Ce constat s'explique par le nombre de sièges attribués à chaque département qui varie en fonction du rapport entre le nombre de voix obtenues par la liste dans la section départementale et le nombre de voix obtenues par cette même liste au plan régional. Autrement dit, le nombre de conseillers régionaux par département n'est pas limité : si toutes les listes obtiennent leur meilleur résultat dans un département, en raison de son poids en nombre d'électeurs ou d'un taux de participation supérieur à celui des autres départements de la même région, les conseillers régionaux de ce département seront plus nombreux que le nombre de candidats devant figurer sur la section départementale. Par ailleurs, par le jeu de la répartition proportionnelle, certains départements peuvent, théoriquement, ne disposer d'aucun représentant au sein du conseil régional ou ne disposer que d'un seul conseiller : c'est le cas de la Lozère qui, au sein du conseil régional du Languedoc-Roussillon, dispose d'un seul conseiller depuis 2010 contre deux en 2004, alors que le tableau n° 7 du code électoral prévoit cinq candidats au sein de ce département. C'est la raison pour laquelle le nombre d'élus par département n'est pas fixé et peut varier d'une élection à une autre. Le mode de scrutin actuel favorise les départements dans lesquels, d'une part, le ratio électeurs/habitants est favorable et, d'autre part, la participation est élevée.

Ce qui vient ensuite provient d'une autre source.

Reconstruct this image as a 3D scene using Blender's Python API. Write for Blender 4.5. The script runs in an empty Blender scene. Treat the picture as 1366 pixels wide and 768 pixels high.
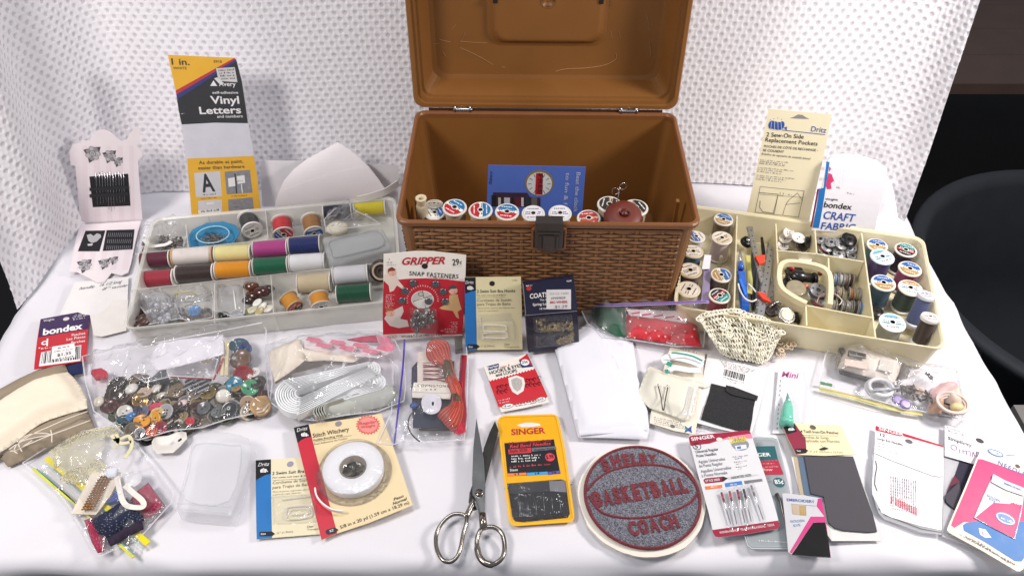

C'est pourquoi plusieurs élus des départements ruraux estiment qu'une réforme du scrutin régional est indispensable afin de remédier à ces dysfonctionnements. Tel est l'objet de la présente proposition de loi.


* 7 Pour mémoire, la loi n° 2010-145 du 16 février 2010 organisant la concomitance des renouvellements des conseils généraux et des conseils régionaux a réduit le mandat des conseillers régionaux élus en 2010 à quatre ans, afin de permettre la concomitance des élections cantonales et des élections régionales en mars 2014, date initialement prévue pour l'élection des premiers conseillers territoriaux. Toutefois, l'article 24 du projet de loi relatif à l'élection des conseillers municipaux, des conseillers communautaires et des conseillers départementaux et modifiant le calendrier électoral, a prorogé le mandat des conseillers régionaux d'une année, jusqu'en mars 2015, afin de permettre la concomitance des élections régionales et départementales prévue par l'article 21 du même projet de loi, à la suite de l'abrogation du conseiller territorial, proposée par l'article 25.

* 8 Article L. 338 du code électoral.

* 9 A titre d'exemple : une liste ayant obtenu 10 sièges à l'échelon régional, en bénéficiant de 50 % du total de ses voix dans un département, de 30 % dans un deuxième et de 20 % dans le troisième département verra ses sièges répartis de la manière suivante : cinq sièges dans le premier département, trois dans le second département et deux dans le dernier.

* 10 Article L. 337 du code électoral.

* 11 Décision n° 2003-468 DC du 3 avril 2003 sur la loi relative à l'élection des conseillers régionaux et des représentants au Parlement européen ainsi qu'à l'aide publique aux partis politiques.